James 4:1-3 states the following:

What causes quarrels and what causes fights among you? Is it not this, that your passions are at war within you? You desire and do not have, so you murder. You covet and cannot obtain, so you fight and quarrel. You do not have, because you do not ask. You ask and do not receive, because you ask wrongly, to spend it on your passions. (ESV)

In this passage, James rips away the curtains on our hearts and purposefully reminds us that conflict and tension are actually spiritual issues.  They are issues that are directly connected to our hearts and to our desires.  More directly put, conflict and tension often result from who or what rules our hearts in place of Jesus.  There is a battle for control of our hearts that is fought in every situation and relationship in our lives.  To better deal with conflict and tension, we must understand what role our hearts play in these situations.

According to Romans 1, my heart will either be ruled by Jesus or by some created entity (an idol).  When my heart longs for anything other than Jesus, I will undoubtedly experience regular conflicts with others.  I will love you to the end if you’re helping me get what I want, but you will just be an obstacle for me to overcome if you stand in my way.  When my heart is ruled by my own desires, I’m judging you and holding you accountable to my standards and your ability to deliver the desires of my heart.  

When my heart is ruled by Jesus, I fully understand the wickedness of my own heart and the immeasurable grace extended to me by Jesus.  People who understand their own need for grace are really the only ones capable of extending it to others.  When I find myself to be frustrated with those around me, when I sense tension and conflict from the outside in, or when I become aggravated at the experiences and viewpoints of others, I need to look inward at the desires of my heart and see if they properly align with the truths of the Gospel and the reality of grace offered to me through Jesus.  

Consider this  quote from Paul David Tripp that can be found on his website:

“You see, God’s grace is not just a past grace–the grace of your salvation; God’s grace is not just a future grace–the grace of eternity.

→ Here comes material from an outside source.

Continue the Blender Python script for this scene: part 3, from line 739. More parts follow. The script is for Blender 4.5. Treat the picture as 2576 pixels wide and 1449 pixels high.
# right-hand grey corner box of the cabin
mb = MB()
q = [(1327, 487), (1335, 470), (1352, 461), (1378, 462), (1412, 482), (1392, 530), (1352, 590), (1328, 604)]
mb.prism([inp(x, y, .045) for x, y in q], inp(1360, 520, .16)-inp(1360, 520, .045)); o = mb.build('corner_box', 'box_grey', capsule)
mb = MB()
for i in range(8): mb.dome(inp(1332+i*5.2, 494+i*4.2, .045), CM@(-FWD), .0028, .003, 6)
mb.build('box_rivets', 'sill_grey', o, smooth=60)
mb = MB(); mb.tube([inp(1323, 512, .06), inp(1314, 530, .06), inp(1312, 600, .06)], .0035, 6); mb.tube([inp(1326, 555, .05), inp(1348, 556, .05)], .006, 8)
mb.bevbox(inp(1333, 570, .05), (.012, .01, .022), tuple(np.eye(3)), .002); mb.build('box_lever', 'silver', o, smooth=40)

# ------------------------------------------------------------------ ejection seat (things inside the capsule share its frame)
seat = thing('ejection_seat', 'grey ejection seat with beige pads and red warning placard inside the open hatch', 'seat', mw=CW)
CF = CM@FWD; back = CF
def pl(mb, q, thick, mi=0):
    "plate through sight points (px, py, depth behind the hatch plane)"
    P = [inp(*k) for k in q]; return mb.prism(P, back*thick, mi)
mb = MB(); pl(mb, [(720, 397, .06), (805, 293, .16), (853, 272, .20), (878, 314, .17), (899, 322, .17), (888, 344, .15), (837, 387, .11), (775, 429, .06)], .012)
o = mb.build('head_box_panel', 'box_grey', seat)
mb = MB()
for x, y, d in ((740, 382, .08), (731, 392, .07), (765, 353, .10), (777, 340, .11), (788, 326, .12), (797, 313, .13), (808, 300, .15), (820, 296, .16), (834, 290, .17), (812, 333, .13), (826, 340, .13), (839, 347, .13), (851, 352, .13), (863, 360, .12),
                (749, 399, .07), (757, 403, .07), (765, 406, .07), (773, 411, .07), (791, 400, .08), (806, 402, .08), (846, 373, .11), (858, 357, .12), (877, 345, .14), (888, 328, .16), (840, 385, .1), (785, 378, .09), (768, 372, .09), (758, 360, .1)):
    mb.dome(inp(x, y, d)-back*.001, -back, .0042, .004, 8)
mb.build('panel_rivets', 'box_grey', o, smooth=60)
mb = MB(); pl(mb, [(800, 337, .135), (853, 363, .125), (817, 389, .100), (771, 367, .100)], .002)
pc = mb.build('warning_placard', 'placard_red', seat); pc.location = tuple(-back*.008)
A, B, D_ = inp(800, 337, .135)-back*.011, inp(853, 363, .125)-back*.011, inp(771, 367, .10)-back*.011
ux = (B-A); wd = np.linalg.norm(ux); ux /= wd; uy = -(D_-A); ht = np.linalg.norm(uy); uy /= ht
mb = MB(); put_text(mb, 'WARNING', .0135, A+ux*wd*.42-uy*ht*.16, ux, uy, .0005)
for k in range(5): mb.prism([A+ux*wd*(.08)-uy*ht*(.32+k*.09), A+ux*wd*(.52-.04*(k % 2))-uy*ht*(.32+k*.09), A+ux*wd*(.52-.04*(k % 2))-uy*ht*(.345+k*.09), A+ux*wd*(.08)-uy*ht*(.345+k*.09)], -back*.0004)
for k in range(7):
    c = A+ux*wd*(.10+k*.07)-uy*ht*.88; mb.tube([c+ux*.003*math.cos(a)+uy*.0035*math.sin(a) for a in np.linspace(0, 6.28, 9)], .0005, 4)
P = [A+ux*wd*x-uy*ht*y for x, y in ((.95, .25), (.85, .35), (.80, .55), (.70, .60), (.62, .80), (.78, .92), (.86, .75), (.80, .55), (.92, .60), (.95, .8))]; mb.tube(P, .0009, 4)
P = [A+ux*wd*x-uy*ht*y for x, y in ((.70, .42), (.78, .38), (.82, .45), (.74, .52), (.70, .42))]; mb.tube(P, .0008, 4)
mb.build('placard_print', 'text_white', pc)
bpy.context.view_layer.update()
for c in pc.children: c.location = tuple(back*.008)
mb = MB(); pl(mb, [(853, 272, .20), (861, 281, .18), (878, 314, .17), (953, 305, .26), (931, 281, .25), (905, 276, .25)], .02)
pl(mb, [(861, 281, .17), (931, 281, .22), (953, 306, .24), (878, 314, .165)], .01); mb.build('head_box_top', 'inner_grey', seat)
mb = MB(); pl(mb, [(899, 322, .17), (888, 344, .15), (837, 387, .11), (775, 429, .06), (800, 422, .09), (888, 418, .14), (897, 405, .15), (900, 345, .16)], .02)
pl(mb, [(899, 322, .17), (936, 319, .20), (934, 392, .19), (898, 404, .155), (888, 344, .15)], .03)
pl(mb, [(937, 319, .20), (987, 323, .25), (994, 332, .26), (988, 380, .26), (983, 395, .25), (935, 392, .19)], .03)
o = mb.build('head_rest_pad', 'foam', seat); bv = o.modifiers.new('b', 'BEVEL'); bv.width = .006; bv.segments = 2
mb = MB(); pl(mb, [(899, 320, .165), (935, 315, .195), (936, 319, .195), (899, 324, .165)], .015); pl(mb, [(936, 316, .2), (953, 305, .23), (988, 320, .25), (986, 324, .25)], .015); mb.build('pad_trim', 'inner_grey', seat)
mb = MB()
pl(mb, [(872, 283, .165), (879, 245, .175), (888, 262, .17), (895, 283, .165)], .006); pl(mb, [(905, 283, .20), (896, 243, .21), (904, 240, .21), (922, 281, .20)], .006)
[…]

God’s grace is a present grace–it’s a grace for what you face in the struggles of life in a fallen world, right here, right now. And what this means is–you don’t have to live controlled by conflict any longer; your relationships can change; reconciliation is possible; peace is possible! Why? Not because of your strength and wisdom, but because the God of grace has given you grace that is form-fit for just what you are going through in your relationships today, right here, right now.”

In Matthew 7:3-5, Jesus says the following:

“Why do you see the speck that is in your brother’s eye, but do not notice the log that is in your own eye? Or how can you say to your brother, ‘Let me take the speck out of your eye,’ when there is the log in your own eye? You hypocrite, first take the log out of your own eye, and then you will see clearly to take the speck out of your brother’s eye.” (ESV)

As we face conflict and tension that we think is coming from external places, Jesus’ words here should push us towards examining our own hearts to see what idols or desires or anything else are actually taking the place of Jesus.  The problem may actually be internal to our hearts rather than external with the people around us.  I pray that we will surrender the desires of our hearts to Jesus before we are quick to lash out at others.